* Requirements: The material below should be written out in full and exactly; pictures stay out of the copy.

* Material provided:
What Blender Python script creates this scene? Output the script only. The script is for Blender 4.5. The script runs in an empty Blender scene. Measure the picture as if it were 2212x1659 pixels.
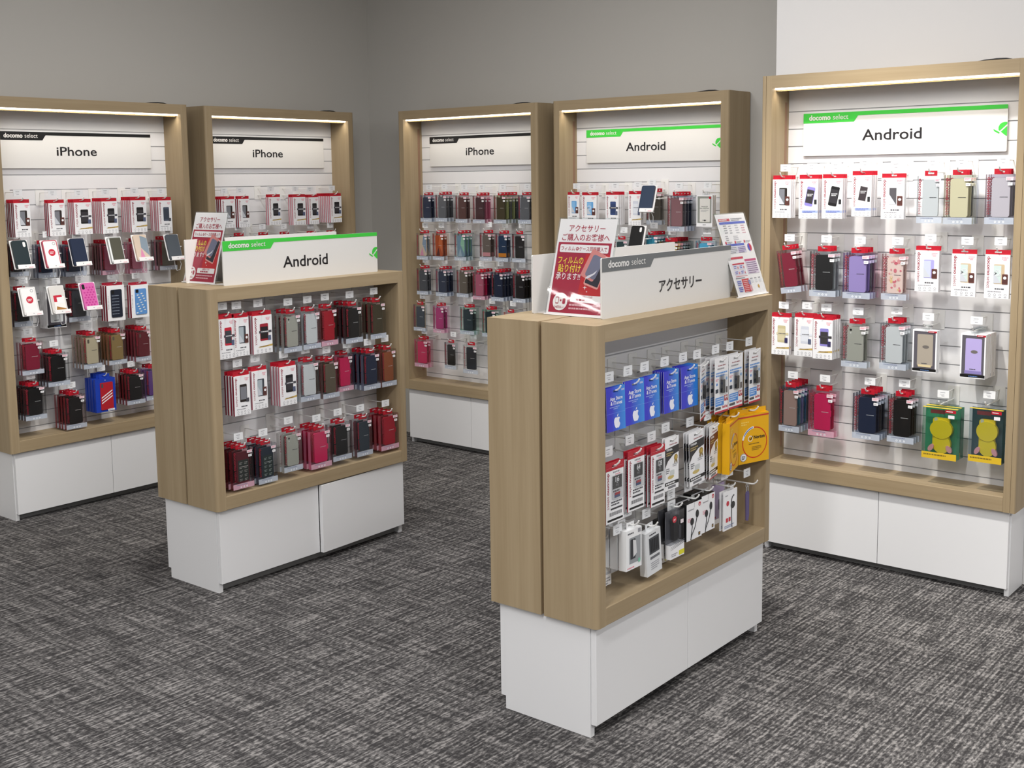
import bpy, math, random
from mathutils import Matrix, Vector
random.seed(7)
R = math.radians
PI = math.pi
scene = bpy.context.scene
COL = scene.collection

# ------------------------------------------------------------------ camera
cam_data = bpy.data.cameras.new('camera')
cam = bpy.data.objects.new('camera', cam_data)
COL.objects.link(cam)
cam_data.sensor_fit = 'HORIZONTAL'
cam_data.sensor_width = 36.0
cam_data.lens = 2528.67 / 2212 * 36.0
cam_data.shift_x = -4.33 / 2212
cam_data.shift_y = -135.42 / 2212
cam_data.clip_end = 60
_rt = Vector((0.6377872, -0.77011395, -0.0123286))
_up = Vector((0.1008249, 0.06761001, 0.99260426))
_fw = Vector((0.76358485, 0.63431333, -0.12076746))
_m = Matrix((_rt, _up, -_fw)).transposed().to_4x4()
_m.translation = Vector((0, 0, 1.4746))
cam.matrix_world = _m
scene.camera = cam

# ------------------------------------------------------------------ world, lamps, exposure
world = bpy.data.worlds.new('shop_ambient')
scene.world = world
world.use_nodes = True
bg = world.node_tree.nodes['Background']
bg.inputs[0].default_value = (0.98, 0.985, 1.0, 1)
bg.inputs[1].default_value = 0.38
scene.view_settings.view_transform = 'Standard'
scene.view_settings.look = 'None'
scene.view_settings.exposure = 0.06
scene.view_settings.gamma = 1.0
scene.view_settings.use_curve_mapping = False
scene.cycles.max_bounces = 10
scene.cycles.diffuse_bounces = 4
scene.cycles.glossy_bounces = 3
scene.cycles.transparent_max_bounces = 40
scene.cycles.sample_clamp_indirect = 4.0
scene.cycles.caustics_reflective = False
scene.cycles.caustics_refractive = False


def ceiling_tube(name, x, y, rz, length, width, watts, col=(1, 0.985, 0.975), z=2.93):
    l = bpy.data.lights.new(name, 'AREA')
    l.shape = 'RECTANGLE'
    l.size = length
    l.size_y = width
    l.energy = watts
    l.color = col
    o = bpy.data.objects.new(name, l)
    COL.objects.link(o)
    o.location = (x, y, z)
    o.rotation_euler = (0, 0, rz)
    return o


ceiling_tube('tube_lamp', 1.6, 0.0, 0, 2.4, 0.14, 30)
ceiling_tube('tube_lamp', 1.0, -2.2, 0, 2.4, 0.14, 104)
ceiling_tube('tube_lamp', -1.05, 4.67, R(38), 1.2, 0.045, 7, z=2.7)
ceiling_tube('tube_lamp', -1.16, 4.46, R(34), 0.55, 0.035, 3, z=2.7)
ceiling_tube('tube_lamp', -0.5, 1.0, 0, 2.0, 0.14, 100)
ceiling_tube('tube_lamp', -2.6, 2.6, R(90), 2.4, 0.14, 75)  # unseen fill light, added to lift the right wall and island ends
ceiling_tube('tube_lamp', 1.6, 3.15, 0, 2.4, 0.10, 14)
ceiling_tube('tube_lamp', 2.9, 2.3, R(90), 2.6, 0.10, 46)


def ceiling_spot(name, loc, target, watts, angle, col=(1, 0.96, 0.88)):
    l = bpy.data.lights.new(name, 'SPOT')
    l.energy = watts
    l.spot_size = R(angle)
    l.spot_blend = 0.7
    l.shadow_soft_size = 0.05
    l.color = col
    o = bpy.data.objects.new(name, l)
    COL.objects.link(o)
    o.location = loc
    o.rotation_euler = (Vector(target) - Vector(loc)).to_track_quat('-Z', 'Y').to_euler()


ceiling_spot('spot_lamp', (3.0, 1.70, 2.9), (4.1, 1.66, 0.85), 150, 48)
ceiling_spot('spot_lamp', (3.05, 3.0, 2.9), (4.62, 3.1, 0.20), 55, 44)
ceiling_spot('spot_lamp', (3.05, 4.1, 2.9), (4.62, 4.2, 0.20), 70, 44)
ceiling_spot('spot_lamp', (2.4, 3.25, 2.9), (2.85, 4.9, 0.10), 95, 40)
ceiling_spot('spot_lamp', (2.9, 0.0, 2.9), (2.9, 0.0, 0.0), 210, 72)  # unseen downlight added to brighten the carpet at front right

# ------------------------------------------------------------------ materials
_mats = {}


def srgb(h):
    h = h.lstrip('#')
    v = [int(h[i:i + 2], 16) / 255 for i in (0, 2, 4)]
    return tuple((c / 12.92 if c <= 0.04045 else ((c + 0.055) / 1.055) ** 2.4) for c in v)


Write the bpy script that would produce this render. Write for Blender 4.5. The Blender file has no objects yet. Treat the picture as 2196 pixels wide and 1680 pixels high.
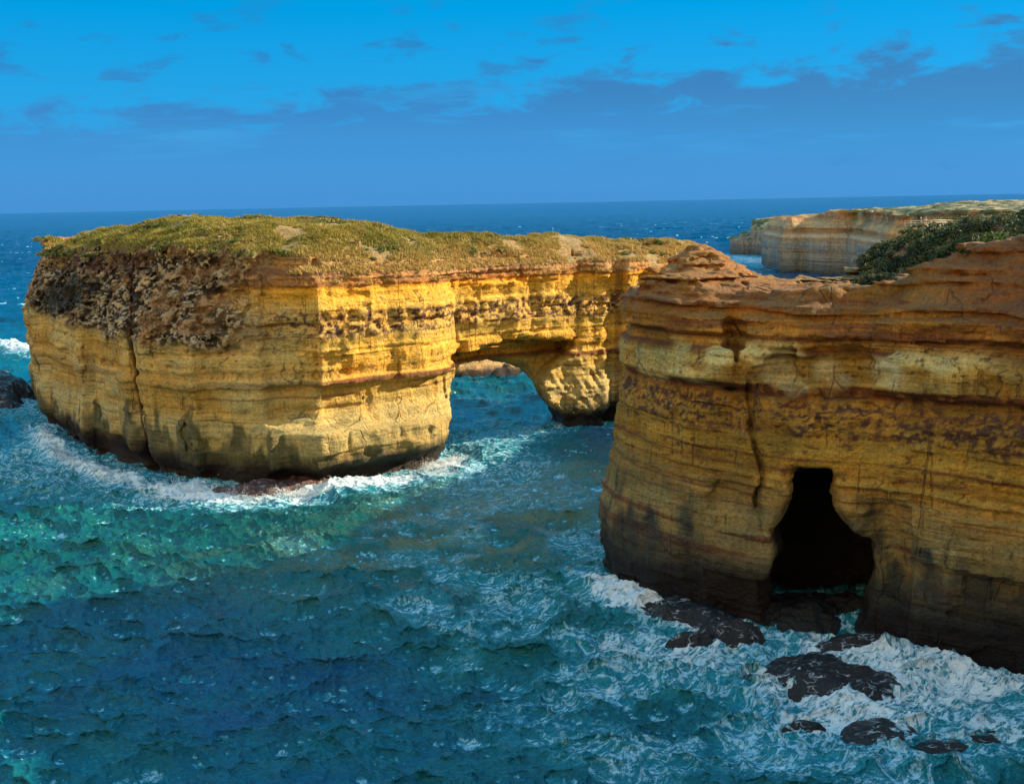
import bpy, math, time
import numpy as np
from mathutils import Matrix
T00 = time.time()
SC = bpy.context.scene
# ------------------------------------------------------------------ camera
F = 2354.6 / 2196.0                      # focal length in frame widths
TH = math.radians(9.81); RO = math.radians(1.12); H = 45.0
def _rx(a):
    c, s = math.cos(a), math.sin(a); return np.array([[1, 0, 0], [0, c, -s], [0, s, c]])
def _rz(a):
    c, s = math.cos(a), math.sin(a); return np.array([[c, -s, 0], [s, c, 0], [0, 0, 1]])
CM = _rx(math.pi / 2 - TH) @ _rz(-RO)
cam_d = bpy.data.cameras.new('camera'); cam = bpy.data.objects.new('camera', cam_d)
SC.collection.objects.link(cam); SC.camera = cam
cam_d.sensor_fit = 'HORIZONTAL'; cam_d.sensor_width = 36.0; cam_d.lens = 36.0 * F
cam_d.clip_start = 0.5; cam_d.clip_end = 60000
m4 = Matrix([list(CM[0]) + [0], list(CM[1]) + [0], list(CM[2]) + [H], [0, 0, 0, 1]])
cam.matrix_world = m4
def ray(u, v):
    return CM @ np.array([(u - 1098) / 2354.6, (840 - v) / 2354.6, -1.0])
def P(u, v, z=0.0):                      # world point at height z seen at (u, v) of the 2196-wide photo
    d = ray(u, v); t = (z - H) / d[2]; return d * t + np.array([0, 0, H])
def PY(u, v, Y):
    d = ray(u, v); return d * Y / d[1] + np.array([0, 0, H])
# ------------------------------------------------------------------ light
SUN_H = np.array([0.96, 0.28]); SUN_H /= np.linalg.norm(SUN_H); SUN_EL = math.radians(24)
sd = np.array([SUN_H[0] * math.cos(SUN_EL), SUN_H[1] * math.cos(SUN_EL), math.sin(SUN_EL)])
sun_d = bpy.data.lights.new('sun', 'SUN'); sun_d.energy = 5.0; sun_d.angle = math.radians(0.53)
sun_d.color = (1.0, 0.83, 0.58)
sun = bpy.data.objects.new('sun', sun_d); SC.collection.objects.link(sun)
from mathutils import Vector
sun.rotation_euler = Vector(-sd).to_track_quat('-Z', 'Y').to_euler()
SC.view_settings.view_transform = 'Standard'; SC.view_settings.look = 'None'
SC.view_settings.exposure = 1.0; SC.view_settings.gamma = 1.0
W = bpy.data.worlds.new('World'); SC.world = W; W.use_nodes = True
SC.cycles.max_bounces = 6; SC.cycles.diffuse_bounces = 3; SC.cycles.glossy_bounces = 3
SC.cycles.transmission_bounces = 2; SC.cycles.volume_bounces = 1

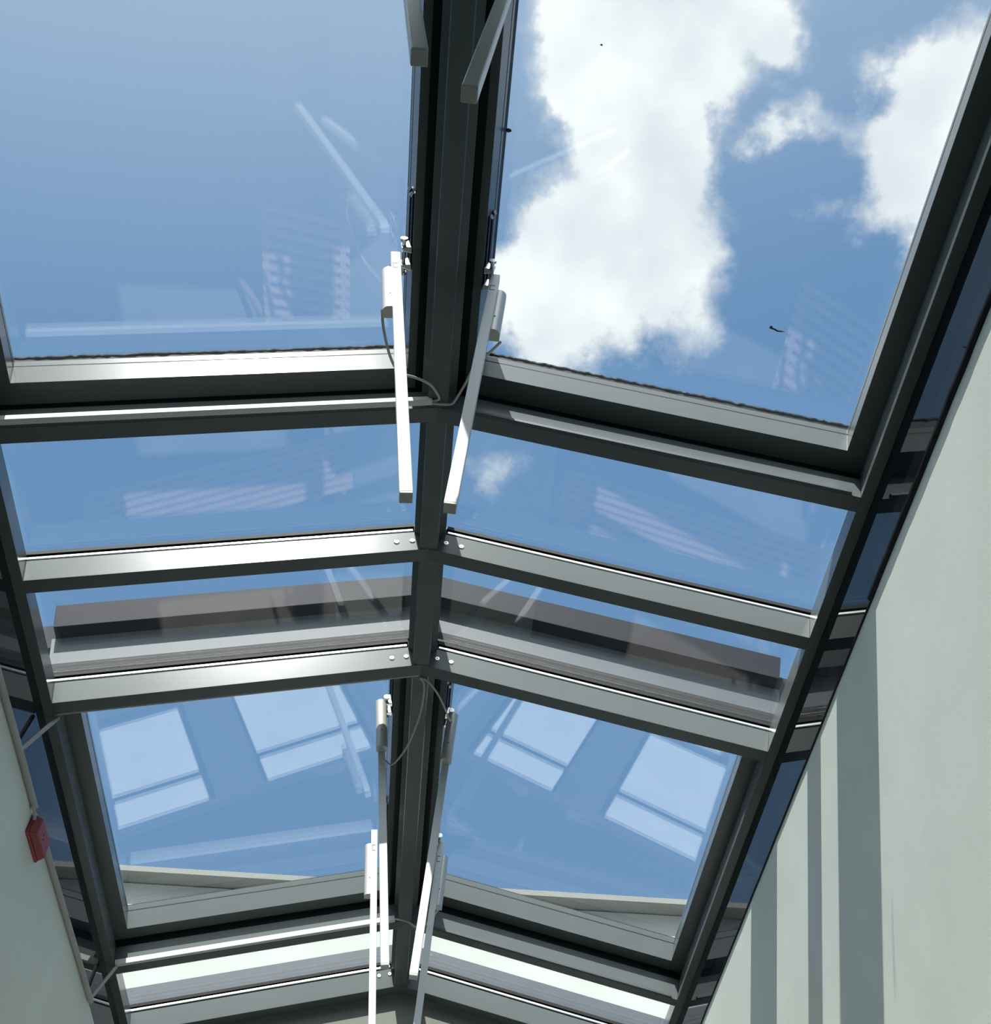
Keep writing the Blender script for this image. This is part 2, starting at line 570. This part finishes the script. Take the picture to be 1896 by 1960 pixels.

* Answer to the exercise:
What Blender Python script creates this scene? Output the script only. The script is for Blender 4.5. The script runs in an empty Blender scene. Measure the picture as if it were 2212x1659 pixels.
import bpy, math, random
from mathutils import Matrix, Vector
random.seed(7)
R = math.radians
PI = math.pi
scene = bpy.context.scene
COL = scene.collection

# ------------------------------------------------------------------ camera
cam_data = bpy.data.cameras.new('camera')
cam = bpy.data.objects.new('camera', cam_data)
COL.objects.link(cam)
cam_data.sensor_fit = 'HORIZONTAL'
cam_data.sensor_width = 36.0
cam_data.lens = 2528.67 / 2212 * 36.0
cam_data.shift_x = -4.33 / 2212
cam_data.shift_y = -135.42 / 2212
cam_data.clip_end = 60
_rt = Vector((0.6377872, -0.77011395, -0.0123286))
_up = Vector((0.1008249, 0.06761001, 0.99260426))
_fw = Vector((0.76358485, 0.63431333, -0.12076746))
_m = Matrix((_rt, _up, -_fw)).transposed().to_4x4()
_m.translation = Vector((0, 0, 1.4746))
cam.matrix_world = _m
scene.camera = cam

# ------------------------------------------------------------------ world, lamps, exposure
world = bpy.data.worlds.new('shop_ambient')
scene.world = world
world.use_nodes = True
bg = world.node_tree.nodes['Background']
bg.inputs[0].default_value = (0.98, 0.985, 1.0, 1)
bg.inputs[1].default_value = 0.38
scene.view_settings.view_transform = 'Standard'
scene.view_settings.look = 'None'
scene.view_settings.exposure = 0.06
scene.view_settings.gamma = 1.0
scene.view_settings.use_curve_mapping = False
scene.cycles.max_bounces = 10
scene.cycles.diffuse_bounces = 4
scene.cycles.glossy_bounces = 3
scene.cycles.transparent_max_bounces = 40
scene.cycles.sample_clamp_indirect = 4.0
scene.cycles.caustics_reflective = False
scene.cycles.caustics_refractive = False


def ceiling_tube(name, x, y, rz, length, width, watts, col=(1, 0.985, 0.975), z=2.93):
    l = bpy.data.lights.new(name, 'AREA')
    l.shape = 'RECTANGLE'
    l.size = length
    l.size_y = width
    l.energy = watts
    l.color = col
    o = bpy.data.objects.new(name, l)
    COL.objects.link(o)
    o.location = (x, y, z)
    o.rotation_euler = (0, 0, rz)
    return o


ceiling_tube('tube_lamp', 1.6, 0.0, 0, 2.4, 0.14, 30)
ceiling_tube('tube_lamp', 1.0, -2.2, 0, 2.4, 0.14, 104)
ceiling_tube('tube_lamp', -1.05, 4.67, R(38), 1.2, 0.045, 7, z=2.7)
ceiling_tube('tube_lamp', -1.16, 4.46, R(34), 0.55, 0.035, 3, z=2.7)
ceiling_tube('tube_lamp', -0.5, 1.0, 0, 2.0, 0.14, 100)
ceiling_tube('tube_lamp', -2.6, 2.6, R(90), 2.4, 0.14, 75)  # unseen fill light, added to lift the right wall and island ends
ceiling_tube('tube_lamp', 1.6, 3.15, 0, 2.4, 0.10, 14)
ceiling_tube('tube_lamp', 2.9, 2.3, R(90), 2.6, 0.10, 46)


def ceiling_spot(name, loc, target, watts, angle, col=(1, 0.96, 0.88)):
    l = bpy.data.lights.new(name, 'SPOT')
    l.energy = watts
    l.spot_size = R(angle)
    l.spot_blend = 0.7
    l.shadow_soft_size = 0.05
    l.color = col
    o = bpy.data.objects.new(name, l)
    COL.objects.link(o)
    o.location = loc
    o.rotation_euler = (Vector(target) - Vector(loc)).to_track_quat('-Z', 'Y').to_euler()


ceiling_spot('spot_lamp', (3.0, 1.70, 2.9), (4.1, 1.66, 0.85), 150, 48)
ceiling_spot('spot_lamp', (3.05, 3.0, 2.9), (4.62, 3.1, 0.20), 55, 44)
ceiling_spot('spot_lamp', (3.05, 4.1, 2.9), (4.62, 4.2, 0.20), 70, 44)
ceiling_spot('spot_lamp', (2.4, 3.25, 2.9), (2.85, 4.9, 0.10), 95, 40)
ceiling_spot('spot_lamp', (2.9, 0.0, 2.9), (2.9, 0.0, 0.0), 210, 72)  # unseen downlight added to brighten the carpet at front right

# ------------------------------------------------------------------ materials
_mats = {}


def srgb(h):
    h = h.lstrip('#')
    v = [int(h[i:i + 2], 16) / 255 for i in (0, 2, 4)]
    return tuple((c / 12.92 if c <= 0.04045 else ((c + 0.055) / 1.055) ** 2.4) for c in v)


Write the bpy script that would produce this render. Write for Blender 4.5. The Blender file has no objects yet. Treat the picture as 2196 pixels wide and 1680 pixels high.
import bpy, math, time
import numpy as np
from mathutils import Matrix
T00 = time.time()
SC = bpy.context.scene
# ------------------------------------------------------------------ camera
F = 2354.6 / 2196.0                      # focal length in frame widths
TH = math.radians(9.81); RO = math.radians(1.12); H = 45.0
def _rx(a):
    c, s = math.cos(a), math.sin(a); return np.array([[1, 0, 0], [0, c, -s], [0, s, c]])
def _rz(a):
    c, s = math.cos(a), math.sin(a); return np.array([[c, -s, 0], [s, c, 0], [0, 0, 1]])
CM = _rx(math.pi / 2 - TH) @ _rz(-RO)
cam_d = bpy.data.cameras.new('camera'); cam = bpy.data.objects.new('camera', cam_d)
SC.collection.objects.link(cam); SC.camera = cam
cam_d.sensor_fit = 'HORIZONTAL'; cam_d.sensor_width = 36.0; cam_d.lens = 36.0 * F
cam_d.clip_start = 0.5; cam_d.clip_end = 60000
m4 = Matrix([list(CM[0]) + [0], list(CM[1]) + [0], list(CM[2]) + [H], [0, 0, 0, 1]])
cam.matrix_world = m4
def ray(u, v):
    return CM @ np.array([(u - 1098) / 2354.6, (840 - v) / 2354.6, -1.0])
def P(u, v, z=0.0):                      # world point at height z seen at (u, v) of the 2196-wide photo
    d = ray(u, v); t = (z - H) / d[2]; return d * t + np.array([0, 0, H])
def PY(u, v, Y):
    d = ray(u, v); return d * Y / d[1] + np.array([0, 0, H])
# ------------------------------------------------------------------ light
SUN_H = np.array([0.96, 0.28]); SUN_H /= np.linalg.norm(SUN_H); SUN_EL = math.radians(24)
sd = np.array([SUN_H[0] * math.cos(SUN_EL), SUN_H[1] * math.cos(SUN_EL), math.sin(SUN_EL)])
sun_d = bpy.data.lights.new('sun', 'SUN'); sun_d.energy = 5.0; sun_d.angle = math.radians(0.53)
sun_d.color = (1.0, 0.83, 0.58)
sun = bpy.data.objects.new('sun', sun_d); SC.collection.objects.link(sun)
from mathutils import Vector
sun.rotation_euler = Vector(-sd).to_track_quat('-Z', 'Y').to_euler()
SC.view_settings.view_transform = 'Standard'; SC.view_settings.look = 'None'
SC.view_settings.exposure = 1.0; SC.view_settings.gamma = 1.0
W = bpy.data.worlds.new('World'); SC.world = W; W.use_nodes = True
SC.cycles.max_bounces = 6; SC.cycles.diffuse_bounces = 3; SC.cycles.glossy_bounces = 3
SC.cycles.transmission_bounces = 2; SC.cycles.volume_bounces = 1

Keep writing the Blender script for this image. This is part 2, starting at line 570. This part finishes the script. Take the picture to be 1896 by 1960 pixels.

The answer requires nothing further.